# Collected data
☆ ☆ ☆ ☆

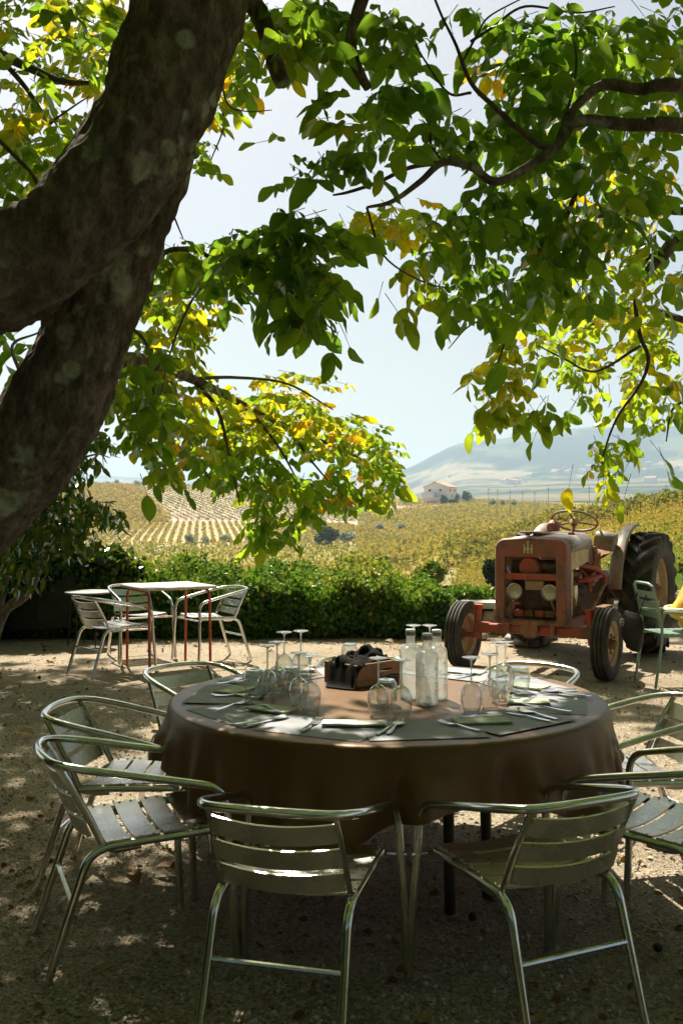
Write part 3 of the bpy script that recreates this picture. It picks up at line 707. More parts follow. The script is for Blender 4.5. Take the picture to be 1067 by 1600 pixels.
for k in range(26):      # bushes along the hillside skyline
    px = 128 + k * 20 + rnd.uniform(-6, 6)
    if px > 620: break
    bush(px, 760 if px < 400 else 764 + (px - 400) * .06, rnd.uniform(8, 22), rnd.uniform(6, 12), 552, 'grey green scrub on the hillside skyline', 'bush', 'olive_leaf', 'scrub along the hillside skyline', 260, name='scrub_bush', tr=(.05, .6), trunk=.05)
# scrub between hedge and fields
n = 26000; d = 16 + 60 * rng.random(n) ** 1.2; c = 120 + 1150 * rng.random(n)
P = np.c_[(c - 533.5) / F * d, d, np.zeros(n)]; P[:, 2] = zt(P[:, 0], P[:, 1]) + rng.random(n) ** 1.5 * (.9 + .6 * np.sin(P[:, 0] * 1.3) * np.cos(P[:, 1] * .7))
tag(scatter_leaves('undergrowth', P, frames(rdir(n, .3), rdir(n, .8)), .10 + .12 * rng.random(n), .2 + .7 * rng.random(n), T_QUAD, 'hedge_leaf'), 'yellow green undergrowth on the slope below the terrace', 'undergrowth', kind='stuff')
# mid-distance walls, rails, ruin
def ashlar(name, label, px0, px1, py_top, py_bot, d, m='ruin_stone', d1=None, nx=8):
    x0, _ = at(px0, d); x1, _ = at(px1, d1 or d); d1 = d1 or d
    z1 = CAMZ + (800 - py_top) / F * d; z0 = CAMZ + (800 - py_bot) / F * d
    r = empty(name, (x0, d, z0), 0, label, 'wall'); k = 0; rows = 3
    ang = math.atan2(d1 - d, x1 - x0); L = math.hypot(x1 - x0, d1 - d); RM = Matrix.Rotation(ang, 3, 'Z')
    MB().box((L / 2 * math.cos(ang), L / 2 * math.sin(ang) + .08, (z1 - z0) / 2 - .5), (L, .3, z1 - z0 + .9), RM).build('core', 'mortar', r, False)
    for j in range(rows):
        for i in range(nx):
            w = L / nx; hh = (z1 - z0) / rows
            cx = (i + .5 + (.25 if j % 2 else -.1)) * w; cx = min(max(cx, w * .4), L - w * .4)
            MB().box((cx * math.cos(ang), cx * math.sin(ang) - .02, (j + .5) * hh), (w * rnd.uniform(.86, .97), .36, hh * rnd.uniform(.86, .97)), RM, .04).build('stone', m, r, False)
ashlar('ruined_wall', 'small dark ruined wall half sunk in the golden vines', 590, 652, 871, 885, 150, nx=14)
ashlar('terrace_wall', 'dark retaining wall of a field terrace left of the tractor', 694, 790, 877, 887, 113, nx=16)
ashlar('terrace_wall', 'low grey terrace wall right of the big rear tyre', 1024, 1100, 868, 879, 51, nx=10)
for i, (p0, p1, y0, y1, d) in enumerate([(135, 262, 863, 861, 215), (130, 330, 869, 866, 205), (395, 475, 859, 857, 225)]):
    a = pt(p0, y0, d); b2 = pt(p1, y1, d + 6)
    r = empty('rail', a, 0, ['upper pale rail along the valley road at left', 'lower pale rail along the valley road at left', 'pale rail beside the dark round bush'][i], 'rail')
    b = MB(); b.box((b2 + a) / 2 - a, ((b2 - a).length, .25, .22), Matrix.Rotation(math.atan2((b2 - a).y, (b2 - a).x), 3, 'Z')); b.build('beam', 'rail_white', r, False)
    for k in range(6):
        q = a.lerp(b2, (k + .5) / 6) - a; MB().box(q - Vector((0, 0, .9)), (.12, .12, 1.6)).build('post', 'rail_white', r, False)
for k, (px, py, ht) in enumerate([(763, 762, 22), (777, 764, 22), (796.5, 766, 22), (816, 768, 18), (835, 768, 20), (856, 761, 28), (920, 759, 30), (1040, 756, 24), (1057, 757, 22), (714, 860, 38), (634, 838, 14), (822, 845, 24), (675, 852, 22)]):
    d = 300 if k < 9 else 70; a = pt(px, py, d)
    r = empty('pole', (a.x, a.y, float(zt(a.x, a.y))), 0, ('thin wooden pole standing beyond the vineyard crest' if k < 9 else 'thin wooden stake standing in the golden vines'), 'pole', 'poles beyond the crest' if k < 9 else 'stakes in the near vines')
    hh = max(a.z, r.location.z + 1.8) - r.location.z
    b = MB(); rr_ = d * .00022; b.tube([(0, 0, -.3), (0, 0, hh)], [rr_ * 1.2, rr_], 6); b.build('shaft', 'pole_wood', r)
    if k < 9: MB().box((0, 0, hh * .94), (1.1, .12, .1)).build('crossarm', 'pole_wood', r, False)

# ------------------------------------------------------------------ houses
def roof_prism(b, c, L, Wd, z0, h, ov=.4):
    # ridge along x
    x0, x1 = c[0] - L / 2 - ov, c[0] + L / 2 + ov; y0, y1 = c[1] - Wd / 2 - ov, c[1] + Wd / 2 + ov; t = .18
    vs = [(x0, y0, z0), (x1, y0, z0), (x1, y1, z0), (x0, y1, z0), (x0, c[1], z0 + h), (x1, c[1], z0 + h)]
    vs += [(a_, b_, z_ + t) for a_, b_, z_ in vs]
    b.add(vs, [(0, 1, 5, 4), (2, 3, 4, 5), (7, 6, 10, 11), (9, 8, 11, 10), (0, 6, 7, 1), (2, 8, 9, 3), (0, 4, 10, 6), (4, 3, 9, 10), (1, 7, 11, 5), (5, 11, 8, 2)])
def big_house():
    d = 485; x, y = at(688, d); z = CAMZ + (800 - 779) / F * d
    r = empty('house', (x, y, z), R(-118), 'white two storey house with a low pinkish tiled gable roof', 'house')
    L, Wd, H = 12.5, 12.0, 5.6
    b = MB(); b.box((0, 0, H / 2 - 1.5), (L, Wd, H + 3))
    b.add([(-L / 2, -Wd / 2, H), (-L / 2, Wd / 2, H), (-L / 2, 0, H + 2.2)], [(0, 2, 1)]); b.add([(L / 2, -Wd / 2, H), (L / 2, Wd / 2, H), (L / 2, 0, H + 2.2)], [(0, 1, 2)])
    b.build('wall', 'white_wall', r, False)
    b = MB(); roof_prism(b, (0, 0), L, Wd, H - .15, 2.4, .6); rf = b.build('roof', 'red_roof', r, False)
    MB().box((1, -3, H + 2.2), (.8, .8, 1.6)).build('chimney', 'white_wall', rf, False)
    for (yy, zz) in [(-3, 3.9), (2.6, 3.9), (-3.4, 1.2), (3.4, 1.2)]:
        w = MB().box((L / 2 + .05, yy, zz), (.2, 1.5, 1.3)).build('window', 'white_wall', r, False)
        MB().box((L / 2 + .17, yy, zz), (.1, 1.25, 1.05)).build('pane', 'window_dark', w, False)
    for (xx, zz) in [(-3, 3.9), (2.5, 3.9), (0, 1.2)]:
        w = MB().box((xx, Wd / 2 + .05, zz), (1.5, .2, 1.3)).build('window', 'white_wall', r, False)
        MB().box((xx, Wd / 2 + .17, zz), (1.25, .1, 1.05)).build('pane', 'window_dark', w, False)
    MB().box((L / 2 + 2.2, -2.5, 1.2), (4.2, 6, 2.6)).build('annex', 'white_wall', r, False)
    a = empty('garden_wall', (x, y - 11, z - .2), R(4), 'low white garden wall below the house', 'wall'); MB().box((4, 0, -.2), (22, .3, 1.6)).build('wall_panel', 'rail_white', a, False)
big_house()
proto = None
for k in range(34):
    if k < 22: px = rnd.uniform(860, 1015); d = rnd.uniform(2450, 2750)
    elif k < 28: px = rnd.uniform(780, 830); d = rnd.uniform(2250, 2400)
    else: px = rnd.uniform(640, 1080); d = rnd.uniform(1900, 2900)
    x, y = at(px, d); z = float(zt(x, y)) + 4
    if proto is None:
        proto = empty('village_house', (x, y, z), 0, 'tiny pale village house with a red roof at the mountain foot', 'house', 'village houses at the mountain foot')
        MB().box((0, 0, 1), (13, 9, 14)).build('wall', 'white_wall', proto, False)
        b = MB(); roof_prism(b, (0, 0), 13, 9, 8, 2.8); b.build('roof', 'red_roof', proto, False); q = proto
    else:
        q = copy_tree(proto); q.location = (x, y, z)
    q.rotation_euler.z = rnd.uniform(0, 3); s_ = rnd.uniform(.6, 1.1); q.scale = (s_ * rnd.uniform(1, 1.8), s_, s_ * .9)

# ------------------------------------------------------------------ stone wall behind the tractor
def stone_wall(label, x0, x1, y, top, seed, thick=.55, cop=True):
    rr = random.Random(seed)
    r = empty('stone_wall', (x0, y, 0), 0, label, 'wall'); L = x1 - x0
    MB().box((L / 2, thick / 2 + .02, top / 2 - .04), (L - .04, thick - .1, top - .06)).build('core', 'mortar', r, False)
    z = 0.0; row = 0
    while z < top - .08:
        h = rr.uniform(.13, .2); h = min(h, top - .06 - z); x = -.02 + (rr.random() * .2 if row % 2 else 0)
        while x < L:
            w = min(rr.uniform(.18, .42), L - x)
            if w < .06: break
            b = MB(); b.box((0, 0, 0), (w * .95, .18, h * .92), Matrix.Rotation(rr.uniform(-.03, .03), 3, 'Y'), .025)
            b.v = [tuple(Vector(v) + Vector((rr.uniform(-.012, .012), rr.uniform(-.012, .012), rr.uniform(-.012, .012)))) for v in b.v]
            s_ = b.build('stone', 'stone', r, False); s_.location = (x + w / 2, .06 + rr.uniform(-.03, .02), z + h / 2); x += w
        z += h; row += 1
    if cop:
        x = -.05
        while x < L:
            w = min(rr.uniform(.5, .9), L + .05 - x)
            b = MB(); b.box((0, 0, 0), (w - .015, thick + .08, .075), None, .02)
            b.v = [tuple(Vector(v) + Vector((0, rr.uniform(-.01, .01), rr.uniform(-.006, .006)))) for v in b.v]
            s_ = b.build('coping_slab', 'coping', r, False); s_.location = (x + w / 2, thick / 2 - .02, top); x += w
stone_wall('low rubble stone wall with pale coping behind the tractor', .75, 3.55, 12.35, .36, 3)
stone_wall('low wall with a flat white slab top right of the rear tyre', 4.05, 8.2, 12.3, .47, 5)

# ------------------------------------------------------------------ hedge
def hedge():
    r = empty('hedge', (-1, 12.4, 0), 0, 'long green creeper hedge along the terrace edge behind the red table', 'hedge')
    xs = [-9, -5.2, -3.6, -2.9, -2.3, -1.5, -.9, -.3, .5, 1.1, 1.55, 1.95]
    top = [1.5, 1.2, .80, .62, .60, .62, .64, .60, .56, .44, .30, .22]
    H = lambda x: .93 * np.interp(x, xs, top) + .05 * np.sin(x * 2.3 + .7) + .05 * np.sin(x * 5.1) + .05 * np.sin(x * 11.3 + 1)
    n = 80000; x = -9 + 11.0 * rng.random(n) ** .8; x = np.where(rng.random(n) < .8, -4.4 + 5.75 * rng.random(n), np.minimum(x, 1.35))
    spill = rng.random(n) < .05
    h = H(x); u = rng.random(n)
    front = u < .42; z = np.where(front, h * rng.random(n) ** .9, h + rng.normal(size=n) * .05)
    dep = 2.6 * rng.random(n); lump = np.array([mnoise.noise(Vector((a * 1.3, b_ * 1.6, 4.0))) for a, b_ in zip(x, dep)])
    rise = np.where(front, 0, dep / 2.6 * .13 * np.interp(x, [-3, 1.2, 1.9], [1, 1, .3]) + lump * .17); z = z + rise
    y = np.where(front, 12.05 + .05 * np.sin(x * 7) + .06 * rng.normal(size=n) + .10 * (1 - z / h) * 0 + .12 * (z / h) ** 3, 12.1 + dep)
    y = np.where(x > 1.0, y + .18 * 0, y); sp = rng.random(n) < .05; z = np.where(sp, h + np.abs(rng.normal(size=n)) * .09, z)
    x = np.where(spill, 1.2 + .8 * rng.random(n), x); y = np.where(spill, 12.75 + .9 * rng.random(n), y); z = np.where(spill, .30 + .22 * rng.random(n), z)
    nrm = rdir(n, .4); nrm[:, 1] -= np.where(front, .9, 0); nrm[:, 2] += np.where(front, .3, 1.0)
    Yd = rdir(n, -.9)
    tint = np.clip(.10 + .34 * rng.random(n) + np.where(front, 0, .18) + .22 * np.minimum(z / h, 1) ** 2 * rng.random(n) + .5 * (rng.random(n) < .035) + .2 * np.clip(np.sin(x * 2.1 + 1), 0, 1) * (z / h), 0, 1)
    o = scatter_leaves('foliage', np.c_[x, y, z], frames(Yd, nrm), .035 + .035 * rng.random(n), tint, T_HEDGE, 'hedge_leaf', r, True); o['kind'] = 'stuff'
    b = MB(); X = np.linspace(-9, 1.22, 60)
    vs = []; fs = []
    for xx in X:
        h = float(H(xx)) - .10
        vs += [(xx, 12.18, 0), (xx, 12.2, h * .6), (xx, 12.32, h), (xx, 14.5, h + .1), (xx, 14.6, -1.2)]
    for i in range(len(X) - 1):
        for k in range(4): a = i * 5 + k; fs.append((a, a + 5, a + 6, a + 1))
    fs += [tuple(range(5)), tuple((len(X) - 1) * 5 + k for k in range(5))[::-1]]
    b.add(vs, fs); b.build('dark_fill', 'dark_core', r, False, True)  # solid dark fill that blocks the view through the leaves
    b = MB()
    for k in range(26):
        x0 = rnd.uniform(-3.6, 1.2); h = float(H(x0)); q = [Vector((x0, 12.1, h - .05))]
        for j in range(4): q.append(q[-1] + Vector((rnd.uniform(-.06, .06), rnd.uniform(-.05, .03), rnd.uniform(.02, .09))))
        b.tube(q, .003, 4)
    s_ = b.build('shoots', 'twig_bark', r, True, True); s_['kind'] = 'stuff'
hedge()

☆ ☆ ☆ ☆

# To do
Give again, word for word, every line of the listing above from the one with "b = MB(); X = np.linspace(-9, 1.22, 60)" to the one with "fs += [tuple(range(5)), tuple((len(X)", both inclusive, and nothing beyond them.

# Task output
    b = MB(); X = np.linspace(-9, 1.22, 60)
    vs = []; fs = []
    for xx in X:
        h = float(H(xx)) - .10
        vs += [(xx, 12.18, 0), (xx, 12.2, h * .6), (xx, 12.32, h), (xx, 14.5, h + .1), (xx, 14.6, -1.2)]
    for i in range(len(X) - 1):
        for k in range(4): a = i * 5 + k; fs.append((a, a + 5, a + 6, a + 1))
    fs += [tuple(range(5)), tuple((len(X) - 1) * 5 + k for k in range(5))[::-1]]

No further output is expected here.